*** Supplied information ***

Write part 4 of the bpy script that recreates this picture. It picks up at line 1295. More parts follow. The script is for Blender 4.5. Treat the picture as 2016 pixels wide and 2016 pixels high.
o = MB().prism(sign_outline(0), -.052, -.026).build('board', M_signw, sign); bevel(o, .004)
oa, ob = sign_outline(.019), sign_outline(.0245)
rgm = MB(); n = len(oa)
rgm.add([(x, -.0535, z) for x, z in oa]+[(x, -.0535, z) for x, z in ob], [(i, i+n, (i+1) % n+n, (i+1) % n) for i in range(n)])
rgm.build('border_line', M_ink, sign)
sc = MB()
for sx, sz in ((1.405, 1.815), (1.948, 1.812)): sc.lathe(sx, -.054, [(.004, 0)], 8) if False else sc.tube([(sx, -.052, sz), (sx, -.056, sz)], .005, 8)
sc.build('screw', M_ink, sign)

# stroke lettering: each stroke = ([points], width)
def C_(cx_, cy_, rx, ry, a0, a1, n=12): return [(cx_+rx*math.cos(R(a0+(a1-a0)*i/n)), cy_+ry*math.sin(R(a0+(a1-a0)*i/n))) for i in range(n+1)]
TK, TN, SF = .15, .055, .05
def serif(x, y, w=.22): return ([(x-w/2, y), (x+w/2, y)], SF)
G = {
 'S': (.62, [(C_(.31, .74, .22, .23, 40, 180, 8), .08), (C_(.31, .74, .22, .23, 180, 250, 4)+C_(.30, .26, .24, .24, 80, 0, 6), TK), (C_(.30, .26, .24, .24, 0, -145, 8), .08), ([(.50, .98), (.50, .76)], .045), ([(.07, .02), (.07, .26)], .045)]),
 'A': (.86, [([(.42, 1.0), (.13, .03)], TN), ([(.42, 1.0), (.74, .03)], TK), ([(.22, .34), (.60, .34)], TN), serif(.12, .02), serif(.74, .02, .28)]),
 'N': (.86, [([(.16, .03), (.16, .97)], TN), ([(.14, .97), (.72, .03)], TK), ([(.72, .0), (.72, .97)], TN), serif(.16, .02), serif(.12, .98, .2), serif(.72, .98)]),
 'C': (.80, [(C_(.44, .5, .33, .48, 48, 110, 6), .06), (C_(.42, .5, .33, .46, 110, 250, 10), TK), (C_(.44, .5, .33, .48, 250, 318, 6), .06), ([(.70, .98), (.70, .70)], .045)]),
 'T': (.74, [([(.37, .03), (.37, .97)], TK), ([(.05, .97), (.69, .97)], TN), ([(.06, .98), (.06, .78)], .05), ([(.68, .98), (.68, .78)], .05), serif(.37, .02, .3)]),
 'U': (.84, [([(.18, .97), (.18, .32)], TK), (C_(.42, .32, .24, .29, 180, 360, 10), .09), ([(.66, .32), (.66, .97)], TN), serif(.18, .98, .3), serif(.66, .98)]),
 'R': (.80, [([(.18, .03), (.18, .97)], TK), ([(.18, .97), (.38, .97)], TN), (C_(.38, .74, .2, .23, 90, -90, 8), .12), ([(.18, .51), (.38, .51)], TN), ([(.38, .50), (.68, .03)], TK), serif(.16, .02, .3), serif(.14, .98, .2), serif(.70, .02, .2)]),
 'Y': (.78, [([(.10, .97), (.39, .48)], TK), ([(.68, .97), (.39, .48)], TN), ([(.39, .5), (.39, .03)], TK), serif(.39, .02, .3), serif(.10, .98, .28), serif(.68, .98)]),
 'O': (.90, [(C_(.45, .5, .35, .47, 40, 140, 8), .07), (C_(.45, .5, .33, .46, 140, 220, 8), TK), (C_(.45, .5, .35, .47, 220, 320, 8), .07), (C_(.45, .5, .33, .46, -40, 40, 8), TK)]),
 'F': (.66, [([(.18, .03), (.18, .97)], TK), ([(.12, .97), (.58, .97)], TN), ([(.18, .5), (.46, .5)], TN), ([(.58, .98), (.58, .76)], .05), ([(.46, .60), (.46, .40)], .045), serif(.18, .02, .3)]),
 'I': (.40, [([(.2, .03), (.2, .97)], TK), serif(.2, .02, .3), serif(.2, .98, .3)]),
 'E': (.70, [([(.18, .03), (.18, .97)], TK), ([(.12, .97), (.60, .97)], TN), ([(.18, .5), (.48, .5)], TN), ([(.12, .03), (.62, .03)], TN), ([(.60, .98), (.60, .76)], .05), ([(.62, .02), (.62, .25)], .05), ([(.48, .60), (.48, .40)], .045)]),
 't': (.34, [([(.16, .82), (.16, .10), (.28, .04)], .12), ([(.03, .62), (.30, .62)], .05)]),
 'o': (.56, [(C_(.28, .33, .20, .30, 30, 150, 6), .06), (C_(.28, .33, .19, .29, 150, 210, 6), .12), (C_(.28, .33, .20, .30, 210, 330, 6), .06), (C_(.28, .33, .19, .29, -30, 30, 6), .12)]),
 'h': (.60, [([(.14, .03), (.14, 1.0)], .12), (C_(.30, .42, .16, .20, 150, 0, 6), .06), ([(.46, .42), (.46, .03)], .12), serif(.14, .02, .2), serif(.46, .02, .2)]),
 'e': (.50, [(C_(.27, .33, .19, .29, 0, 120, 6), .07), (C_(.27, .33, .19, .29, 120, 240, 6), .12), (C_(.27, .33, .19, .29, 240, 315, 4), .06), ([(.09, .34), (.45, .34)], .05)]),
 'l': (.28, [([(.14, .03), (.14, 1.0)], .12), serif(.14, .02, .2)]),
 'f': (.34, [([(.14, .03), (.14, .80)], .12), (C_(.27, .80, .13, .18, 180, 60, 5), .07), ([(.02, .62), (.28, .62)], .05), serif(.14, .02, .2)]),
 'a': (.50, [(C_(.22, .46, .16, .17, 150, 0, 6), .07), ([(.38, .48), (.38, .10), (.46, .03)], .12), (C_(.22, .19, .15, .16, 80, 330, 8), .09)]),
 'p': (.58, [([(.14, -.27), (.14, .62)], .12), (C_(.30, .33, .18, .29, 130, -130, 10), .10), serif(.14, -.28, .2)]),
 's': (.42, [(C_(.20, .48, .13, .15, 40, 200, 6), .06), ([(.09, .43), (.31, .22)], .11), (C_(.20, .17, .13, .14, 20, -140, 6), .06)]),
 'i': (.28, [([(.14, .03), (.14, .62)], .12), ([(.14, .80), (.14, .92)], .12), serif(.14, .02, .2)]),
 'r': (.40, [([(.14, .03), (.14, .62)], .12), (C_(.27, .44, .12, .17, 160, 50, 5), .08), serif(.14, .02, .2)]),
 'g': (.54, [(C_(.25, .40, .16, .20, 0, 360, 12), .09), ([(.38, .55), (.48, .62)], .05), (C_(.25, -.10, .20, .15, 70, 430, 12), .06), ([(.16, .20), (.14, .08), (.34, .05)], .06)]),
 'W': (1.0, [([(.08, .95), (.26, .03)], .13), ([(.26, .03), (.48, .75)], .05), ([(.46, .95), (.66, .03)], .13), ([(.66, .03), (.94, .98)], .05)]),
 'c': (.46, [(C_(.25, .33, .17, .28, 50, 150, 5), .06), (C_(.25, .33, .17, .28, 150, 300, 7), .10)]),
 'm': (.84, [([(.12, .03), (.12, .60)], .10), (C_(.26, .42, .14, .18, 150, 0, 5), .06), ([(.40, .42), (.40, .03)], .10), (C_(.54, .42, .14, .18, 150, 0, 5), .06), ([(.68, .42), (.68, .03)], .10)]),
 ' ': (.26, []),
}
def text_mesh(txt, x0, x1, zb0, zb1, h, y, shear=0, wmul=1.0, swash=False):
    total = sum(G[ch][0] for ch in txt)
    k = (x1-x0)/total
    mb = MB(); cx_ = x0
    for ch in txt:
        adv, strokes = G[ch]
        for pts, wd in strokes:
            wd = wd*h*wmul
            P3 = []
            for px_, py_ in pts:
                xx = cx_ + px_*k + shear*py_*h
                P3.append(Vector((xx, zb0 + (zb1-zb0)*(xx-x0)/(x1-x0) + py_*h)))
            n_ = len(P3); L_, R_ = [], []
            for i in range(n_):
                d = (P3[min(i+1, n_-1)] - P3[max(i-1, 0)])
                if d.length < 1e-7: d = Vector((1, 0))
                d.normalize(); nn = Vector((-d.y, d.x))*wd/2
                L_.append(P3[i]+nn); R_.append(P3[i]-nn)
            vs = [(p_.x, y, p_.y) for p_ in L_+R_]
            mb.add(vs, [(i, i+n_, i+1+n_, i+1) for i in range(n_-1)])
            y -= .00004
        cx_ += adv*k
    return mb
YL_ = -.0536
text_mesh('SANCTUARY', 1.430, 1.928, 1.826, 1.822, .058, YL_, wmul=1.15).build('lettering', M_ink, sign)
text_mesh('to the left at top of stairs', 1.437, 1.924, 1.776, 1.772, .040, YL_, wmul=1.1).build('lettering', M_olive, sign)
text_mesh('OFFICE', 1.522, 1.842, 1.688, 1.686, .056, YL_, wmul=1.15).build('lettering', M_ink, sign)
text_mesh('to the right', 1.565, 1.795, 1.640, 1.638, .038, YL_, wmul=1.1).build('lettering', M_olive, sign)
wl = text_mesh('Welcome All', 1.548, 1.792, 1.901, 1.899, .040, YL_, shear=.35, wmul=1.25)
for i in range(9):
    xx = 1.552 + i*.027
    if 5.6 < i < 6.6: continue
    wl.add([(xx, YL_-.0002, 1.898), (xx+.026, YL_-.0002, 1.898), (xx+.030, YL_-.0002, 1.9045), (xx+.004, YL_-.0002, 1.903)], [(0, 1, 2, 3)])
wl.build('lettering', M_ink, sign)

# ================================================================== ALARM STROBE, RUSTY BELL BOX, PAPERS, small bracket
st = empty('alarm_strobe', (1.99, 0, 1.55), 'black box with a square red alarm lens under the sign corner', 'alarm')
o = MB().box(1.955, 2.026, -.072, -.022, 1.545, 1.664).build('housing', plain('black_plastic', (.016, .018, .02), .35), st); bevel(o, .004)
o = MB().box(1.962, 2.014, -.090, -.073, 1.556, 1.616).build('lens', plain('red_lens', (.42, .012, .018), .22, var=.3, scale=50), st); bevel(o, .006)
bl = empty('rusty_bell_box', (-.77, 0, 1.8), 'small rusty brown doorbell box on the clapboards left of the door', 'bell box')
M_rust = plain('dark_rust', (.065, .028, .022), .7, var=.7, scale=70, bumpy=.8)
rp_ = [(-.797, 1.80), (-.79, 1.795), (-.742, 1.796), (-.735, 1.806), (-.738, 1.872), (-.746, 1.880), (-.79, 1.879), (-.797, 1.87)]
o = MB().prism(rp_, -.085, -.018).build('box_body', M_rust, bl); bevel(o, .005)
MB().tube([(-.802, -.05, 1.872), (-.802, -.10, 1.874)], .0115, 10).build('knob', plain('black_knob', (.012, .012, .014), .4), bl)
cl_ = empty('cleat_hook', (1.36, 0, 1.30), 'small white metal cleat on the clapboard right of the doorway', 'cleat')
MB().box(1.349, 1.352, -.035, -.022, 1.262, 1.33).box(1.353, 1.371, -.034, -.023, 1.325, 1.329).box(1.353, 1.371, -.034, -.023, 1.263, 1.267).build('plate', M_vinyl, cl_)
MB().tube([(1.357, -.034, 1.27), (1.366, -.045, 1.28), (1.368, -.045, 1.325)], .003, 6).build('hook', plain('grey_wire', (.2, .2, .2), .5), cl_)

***

# [Written problem]
Exactly as written, please reproduce the lines from the first line of the data to the line containing "sc.build('screw', M_ink, sign)", inclusive, and nothing else.

# [Answer to the task]
Write part 4 of the bpy script that recreates this picture. It picks up at line 1295. More parts follow. The script is for Blender 4.5. Treat the picture as 2016 pixels wide and 2016 pixels high.
o = MB().prism(sign_outline(0), -.052, -.026).build('board', M_signw, sign); bevel(o, .004)
oa, ob = sign_outline(.019), sign_outline(.0245)
rgm = MB(); n = len(oa)
rgm.add([(x, -.0535, z) for x, z in oa]+[(x, -.0535, z) for x, z in ob], [(i, i+n, (i+1) % n+n, (i+1) % n) for i in range(n)])
rgm.build('border_line', M_ink, sign)
sc = MB()
for sx, sz in ((1.405, 1.815), (1.948, 1.812)): sc.lathe(sx, -.054, [(.004, 0)], 8) if False else sc.tube([(sx, -.052, sz), (sx, -.056, sz)], .005, 8)
sc.build('screw', M_ink, sign)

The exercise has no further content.